[What is asked] Output the material exactly, but drop every image it holds.

[Data excerpt]
┄┄┄┄┄┄

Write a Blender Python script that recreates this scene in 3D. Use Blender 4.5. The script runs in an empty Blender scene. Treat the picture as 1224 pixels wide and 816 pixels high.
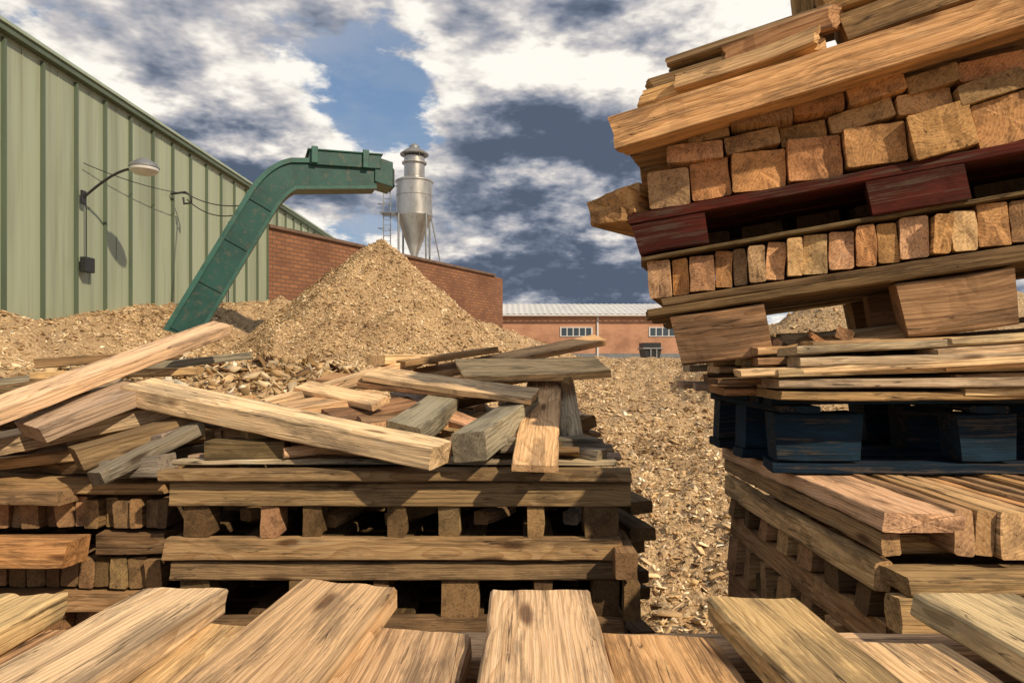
import bpy, math, random
import numpy as np
from mathutils import Vector, Matrix, noise
random.seed(7); rng=np.random.default_rng(7)
scene=bpy.context.scene
R=random.random
def U(a,b): return a+(b-a)*random.random()

# ---------------------------------------------------------------- node helpers
class NT:
    def __init__(s,tree): s.t=tree; s.L=tree.links
    def n(s,typ,props=None,ins=None,out=0):
        nd=s.t.nodes.new(typ)
        for k,v in (props or {}).items(): setattr(nd,k,v)
        for k,v in (ins or {}).items():
            sk=nd.inputs[k]
            if isinstance(v,bpy.types.NodeSocket): s.L.new(v,sk)
            else: sk.default_value=v
        s.last=nd
        return nd.outputs[out]
    def m(s,op,a,b=0.0,c=0.0,clamp=False):
        return s.n('ShaderNodeMath',{'operation':op,'use_clamp':clamp},{0:a,1:b,2:c})
    def v(s,op,a,b=(0,0,0)):
        o=1 if op in('DOT_PRODUCT','LENGTH') else 0
        return s.n('ShaderNodeVectorMath',{'operation':op},{0:a,1:b},o)
    def mr(s,x,a,b,c=0.0,d=1.0):
        return s.n('ShaderNodeMapRange',{'interpolation_type':'SMOOTHSTEP'},{0:x,1:a,2:b,3:c,4:d})
    def mix(s,f,a,b,bt='MIX'):
        return s.n('ShaderNodeMix',{'data_type':'RGBA','blend_type':bt},{0:f,6:a,7:b},2)
    def noise(s,vec,scale,detail=4,rough=.55,dist=0.0,out=0):
        return s.n('ShaderNodeTexNoise',{},{'Vector':vec,'Scale':scale,'Detail':detail,'Roughness':rough,'Distortion':dist},out)
    def ramp(s,x,stops):
        o=s.n('ShaderNodeValToRGB',{},{0:x}); cr=s.last.color_ramp
        while len(cr.elements)<len(stops): cr.elements.new(.5)
        for e,(p,c) in zip(cr.elements,stops): e.position=p; e.color=c if len(c)==4 else (*c,1)
        return o
def newmat(name):
    m=bpy.data.materials.new(name); m.use_nodes=True
    nt=NT(m.node_tree); b=m.node_tree.nodes['Principled BSDF']
    return m,nt,b
def link(nt,b,col=None,rough=None,bump=None,bs=.3,bd=.01,metal=None):
    if col is not None:
        if isinstance(col,bpy.types.NodeSocket): nt.L.new(col,b.inputs['Base Color'])
        else: b.inputs['Base Color'].default_value=(*col,1)
    if rough is not None:
        if isinstance(rough,bpy.types.NodeSocket): nt.L.new(rough,b.inputs['Roughness'])
        else: b.inputs['Roughness'].default_value=rough
    if metal is not None: b.inputs['Metallic'].default_value=metal
    if bump is not None:
        o=nt.n('ShaderNodeBump',{},{'Strength':bs,'Distance':bd,'Height':bump}); nt.L.new(o,b.inputs['Normal'])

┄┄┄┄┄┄

[Written answer]
Write a Blender Python script that recreates this scene in 3D. Use Blender 4.5. The script runs in an empty Blender scene. Treat the picture as 1224 pixels wide and 816 pixels high.
import bpy, math, random
import numpy as np
from mathutils import Vector, Matrix, noise
random.seed(7); rng=np.random.default_rng(7)
scene=bpy.context.scene
R=random.random
def U(a,b): return a+(b-a)*random.random()

# ---------------------------------------------------------------- node helpers
class NT:
    def __init__(s,tree): s.t=tree; s.L=tree.links
    def n(s,typ,props=None,ins=None,out=0):
        nd=s.t.nodes.new(typ)
        for k,v in (props or {}).items(): setattr(nd,k,v)
        for k,v in (ins or {}).items():
            sk=nd.inputs[k]
            if isinstance(v,bpy.types.NodeSocket): s.L.new(v,sk)
            else: sk.default_value=v
        s.last=nd
        return nd.outputs[out]
    def m(s,op,a,b=0.0,c=0.0,clamp=False):
        return s.n('ShaderNodeMath',{'operation':op,'use_clamp':clamp},{0:a,1:b,2:c})
    def v(s,op,a,b=(0,0,0)):
        o=1 if op in('DOT_PRODUCT','LENGTH') else 0
        return s.n('ShaderNodeVectorMath',{'operation':op},{0:a,1:b},o)
    def mr(s,x,a,b,c=0.0,d=1.0):
        return s.n('ShaderNodeMapRange',{'interpolation_type':'SMOOTHSTEP'},{0:x,1:a,2:b,3:c,4:d})
    def mix(s,f,a,b,bt='MIX'):
        return s.n('ShaderNodeMix',{'data_type':'RGBA','blend_type':bt},{0:f,6:a,7:b},2)
    def noise(s,vec,scale,detail=4,rough=.55,dist=0.0,out=0):
        return s.n('ShaderNodeTexNoise',{},{'Vector':vec,'Scale':scale,'Detail':detail,'Roughness':rough,'Distortion':dist},out)
    def ramp(s,x,stops):
        o=s.n('ShaderNodeValToRGB',{},{0:x}); cr=s.last.color_ramp
        while len(cr.elements)<len(stops): cr.elements.new(.5)
        for e,(p,c) in zip(cr.elements,stops): e.position=p; e.color=c if len(c)==4 else (*c,1)
        return o
def newmat(name):
    m=bpy.data.materials.new(name); m.use_nodes=True
    nt=NT(m.node_tree); b=m.node_tree.nodes['Principled BSDF']
    return m,nt,b
def link(nt,b,col=None,rough=None,bump=None,bs=.3,bd=.01,metal=None):
    if col is not None:
        if isinstance(col,bpy.types.NodeSocket): nt.L.new(col,b.inputs['Base Color'])
        else: b.inputs['Base Color'].default_value=(*col,1)
    if rough is not None:
        if isinstance(rough,bpy.types.NodeSocket): nt.L.new(rough,b.inputs['Roughness'])
        else: b.inputs['Roughness'].default_value=rough
    if metal is not None: b.inputs['Metallic'].default_value=metal
    if bump is not None:
        o=nt.n('ShaderNodeBump',{},{'Strength':bs,'Distance':bd,'Height':bump}); nt.L.new(o,b.inputs['Normal'])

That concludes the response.